Your task sounds like "Given two set of arrays i1 & i2 to find i1 {intersection} i2 and i1{dash} {UNION} i2{dash}) (Group theory notation). i.e. You want to list common elements in newArray and uncommon elements in newArray2.
You need to do this.
1) Remove duplicates in both the arrays. (For improving the program efficiency later on) (This is not a MUST to get the desired result - you can skip it)
i1 = removeDuplicate(i1);
i2 = removeDuplicate(i2);
(Implementation for removeDuplicate not given).

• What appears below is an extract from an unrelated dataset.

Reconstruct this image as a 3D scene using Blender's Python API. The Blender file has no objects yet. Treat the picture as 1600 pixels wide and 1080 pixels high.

2) Pass through i1 and find i1{dash} and i1 {intersection} i2.
var newArray = [];
var newArray2 = [];
for (var i = 0; i < i1.length; i++)
{
var found = false;
for (var j = 0; j < i2.length; j++)
{
if (i1[i] == i2[j])
{
found = true;
newArray.push(i1[i]); //add to i1 {intersection} i2.
count++;
break; //once found don't check the remaining items
}
}
if (!found)
{
newArray2.push(i1[i]); //add i1{dash} to i1{dash} {UNION} i2{dash}
count2++;[
}
}
3) Pass through i2 and append i2{dash} to i1{dash}
for(var x=0; x<i2.length; x++)
{
var found = false;
//check in intersection array as it'd be faster than checking through i1
for(var y=0; y<newArray.length; y++) {
if( i2[x] == newArray[y])
{
found = true;
break;
}
}
if(!found)
{
newArray2.push(i2[x]); //append(Union) a2{dash} to a1{dash}
count2++;
}
}
writeHTML(count,count2, newArray, newArray2);
I have a feeling that this has to do with your second comparison using "!==" instead of "!="
"!==" is the inverse of "===", not "==". !== is a more strict comparison which does not do any type casting.
For instance (5 != '5') is false, where as (5 !== '5') is true. This means it's possible that you could be pushing to both arrays in the nested loop, since if(i1[i] == i2[j]) and if(i1[i] !== i2[j]) could both be true at the same time.
The fundamental problem here is that a pair of nested loops is NOT the right approach.
You need to walk a pointer through each dataset. ONE loop that advances both as needed.
Note that figuring out which to advance in case of a mismatch is a much bigger problem than simply walking them through. Finding the first mismatch isn't a problem, getting back on track after finding it is quite difficult.